> [Exercise aim]:
In the records below, work out how many lines hold the word "that". Report the number alone.

> [Data supplied]:
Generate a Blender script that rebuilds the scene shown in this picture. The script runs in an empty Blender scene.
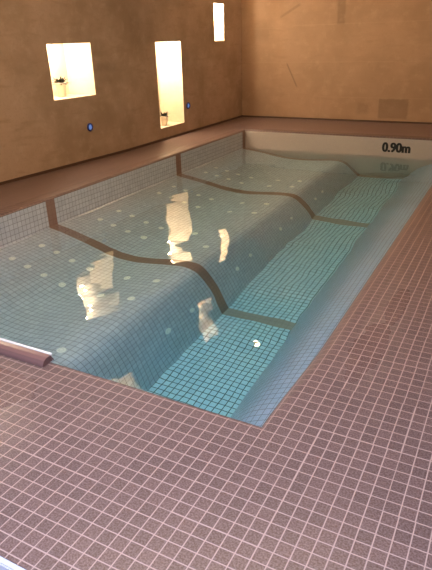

==

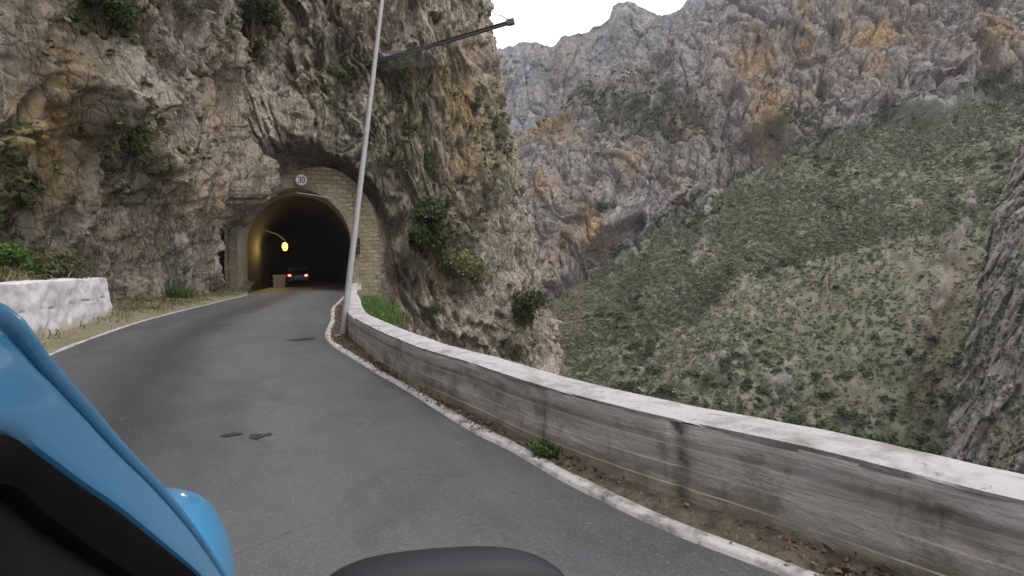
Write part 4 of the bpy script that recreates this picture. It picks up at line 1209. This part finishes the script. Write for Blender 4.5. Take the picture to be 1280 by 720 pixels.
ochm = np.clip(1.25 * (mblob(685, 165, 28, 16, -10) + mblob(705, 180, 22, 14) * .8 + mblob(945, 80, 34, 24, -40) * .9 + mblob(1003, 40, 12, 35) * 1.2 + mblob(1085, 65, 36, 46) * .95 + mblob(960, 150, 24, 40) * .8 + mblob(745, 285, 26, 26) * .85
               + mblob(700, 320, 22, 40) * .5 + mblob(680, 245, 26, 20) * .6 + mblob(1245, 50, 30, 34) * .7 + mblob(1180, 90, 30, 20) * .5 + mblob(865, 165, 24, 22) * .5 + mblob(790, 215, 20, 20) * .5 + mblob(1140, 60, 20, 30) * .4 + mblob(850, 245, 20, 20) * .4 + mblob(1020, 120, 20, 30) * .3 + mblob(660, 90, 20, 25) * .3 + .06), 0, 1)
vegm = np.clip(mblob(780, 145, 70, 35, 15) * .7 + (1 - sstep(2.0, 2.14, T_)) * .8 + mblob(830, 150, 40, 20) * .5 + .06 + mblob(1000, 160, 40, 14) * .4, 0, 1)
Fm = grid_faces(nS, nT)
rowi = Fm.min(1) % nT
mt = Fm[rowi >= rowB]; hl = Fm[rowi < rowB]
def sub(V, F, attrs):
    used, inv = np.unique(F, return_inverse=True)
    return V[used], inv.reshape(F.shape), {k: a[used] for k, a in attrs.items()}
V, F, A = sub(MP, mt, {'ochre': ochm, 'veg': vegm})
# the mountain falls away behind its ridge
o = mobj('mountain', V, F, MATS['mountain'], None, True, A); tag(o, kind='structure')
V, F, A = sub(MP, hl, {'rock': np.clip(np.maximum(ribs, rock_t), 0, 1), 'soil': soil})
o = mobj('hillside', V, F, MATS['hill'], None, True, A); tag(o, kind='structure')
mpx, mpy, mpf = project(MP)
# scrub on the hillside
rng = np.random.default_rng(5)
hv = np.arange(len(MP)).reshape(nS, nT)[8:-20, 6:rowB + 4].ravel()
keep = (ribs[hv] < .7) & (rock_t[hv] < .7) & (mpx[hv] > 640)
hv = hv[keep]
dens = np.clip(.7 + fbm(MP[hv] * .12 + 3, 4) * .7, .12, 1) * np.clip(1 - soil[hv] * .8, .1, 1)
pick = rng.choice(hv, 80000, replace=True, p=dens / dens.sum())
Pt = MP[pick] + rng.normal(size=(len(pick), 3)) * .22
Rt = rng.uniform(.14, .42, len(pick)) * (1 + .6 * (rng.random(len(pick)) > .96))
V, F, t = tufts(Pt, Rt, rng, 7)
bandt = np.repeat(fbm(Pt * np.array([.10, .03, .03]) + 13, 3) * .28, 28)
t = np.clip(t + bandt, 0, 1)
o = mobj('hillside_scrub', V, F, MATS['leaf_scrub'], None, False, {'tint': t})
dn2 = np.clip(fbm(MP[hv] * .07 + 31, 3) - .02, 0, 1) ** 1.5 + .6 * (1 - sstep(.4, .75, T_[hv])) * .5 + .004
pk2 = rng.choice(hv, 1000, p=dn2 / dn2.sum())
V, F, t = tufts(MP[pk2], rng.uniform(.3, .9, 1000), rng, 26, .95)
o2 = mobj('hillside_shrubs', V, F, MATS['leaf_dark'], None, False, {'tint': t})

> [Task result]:
2